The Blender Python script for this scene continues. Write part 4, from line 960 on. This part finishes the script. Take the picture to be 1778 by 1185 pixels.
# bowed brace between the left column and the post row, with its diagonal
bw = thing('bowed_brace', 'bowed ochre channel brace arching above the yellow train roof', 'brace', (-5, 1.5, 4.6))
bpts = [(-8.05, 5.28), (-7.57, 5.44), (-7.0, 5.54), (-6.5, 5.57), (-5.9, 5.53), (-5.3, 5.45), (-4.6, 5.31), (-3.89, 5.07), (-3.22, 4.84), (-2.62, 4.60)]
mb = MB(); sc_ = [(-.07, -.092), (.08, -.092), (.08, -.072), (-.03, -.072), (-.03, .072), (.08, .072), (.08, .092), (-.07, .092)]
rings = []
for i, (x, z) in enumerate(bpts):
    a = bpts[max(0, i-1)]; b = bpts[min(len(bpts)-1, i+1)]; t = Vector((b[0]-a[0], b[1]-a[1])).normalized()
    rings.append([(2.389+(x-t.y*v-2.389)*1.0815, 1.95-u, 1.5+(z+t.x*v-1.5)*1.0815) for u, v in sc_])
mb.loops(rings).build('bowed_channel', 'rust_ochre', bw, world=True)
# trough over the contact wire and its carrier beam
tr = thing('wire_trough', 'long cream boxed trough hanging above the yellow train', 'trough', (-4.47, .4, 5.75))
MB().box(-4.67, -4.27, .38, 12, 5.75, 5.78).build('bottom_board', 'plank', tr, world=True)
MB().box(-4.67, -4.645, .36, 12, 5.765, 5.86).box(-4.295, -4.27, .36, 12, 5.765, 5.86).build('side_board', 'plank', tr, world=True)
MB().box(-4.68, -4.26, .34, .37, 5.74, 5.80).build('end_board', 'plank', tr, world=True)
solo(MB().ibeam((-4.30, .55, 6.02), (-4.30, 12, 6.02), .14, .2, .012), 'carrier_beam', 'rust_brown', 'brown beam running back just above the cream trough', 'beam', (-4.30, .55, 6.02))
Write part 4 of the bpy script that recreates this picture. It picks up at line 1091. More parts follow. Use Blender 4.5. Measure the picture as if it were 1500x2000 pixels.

=-=-=

◆ Exercise description
Emit the full listing verbatim.

◆ Correct answer
The Blender Python script for this scene continues. Write part 4, from line 960 on. This part finishes the script. Take the picture to be 1778 by 1185 pixels.
# bowed brace between the left column and the post row, with its diagonal
bw = thing('bowed_brace', 'bowed ochre channel brace arching above the yellow train roof', 'brace', (-5, 1.5, 4.6))
bpts = [(-8.05, 5.28), (-7.57, 5.44), (-7.0, 5.54), (-6.5, 5.57), (-5.9, 5.53), (-5.3, 5.45), (-4.6, 5.31), (-3.89, 5.07), (-3.22, 4.84), (-2.62, 4.60)]
mb = MB(); sc_ = [(-.07, -.092), (.08, -.092), (.08, -.072), (-.03, -.072), (-.03, .072), (.08, .072), (.08, .092), (-.07, .092)]
rings = []
for i, (x, z) in enumerate(bpts):
    a = bpts[max(0, i-1)]; b = bpts[min(len(bpts)-1, i+1)]; t = Vector((b[0]-a[0], b[1]-a[1])).normalized()
    rings.append([(2.389+(x-t.y*v-2.389)*1.0815, 1.95-u, 1.5+(z+t.x*v-1.5)*1.0815) for u, v in sc_])
mb.loops(rings).build('bowed_channel', 'rust_ochre', bw, world=True)
# trough over the contact wire and its carrier beam
tr = thing('wire_trough', 'long cream boxed trough hanging above the yellow train', 'trough', (-4.47, .4, 5.75))
MB().box(-4.67, -4.27, .38, 12, 5.75, 5.78).build('bottom_board', 'plank', tr, world=True)
MB().box(-4.67, -4.645, .36, 12, 5.765, 5.86).box(-4.295, -4.27, .36, 12, 5.765, 5.86).build('side_board', 'plank', tr, world=True)
MB().box(-4.68, -4.26, .34, .37, 5.74, 5.80).build('end_board', 'plank', tr, world=True)
solo(MB().ibeam((-4.30, .55, 6.02), (-4.30, 12, 6.02), .14, .2, .012), 'carrier_beam', 'rust_brown', 'brown beam running back just above the cream trough', 'beam', (-4.30, .55, 6.02))
Write part 4 of the bpy script that recreates this picture. It picks up at line 1091. More parts follow. Use Blender 4.5. Measure the picture as if it were 1500x2000 pixels.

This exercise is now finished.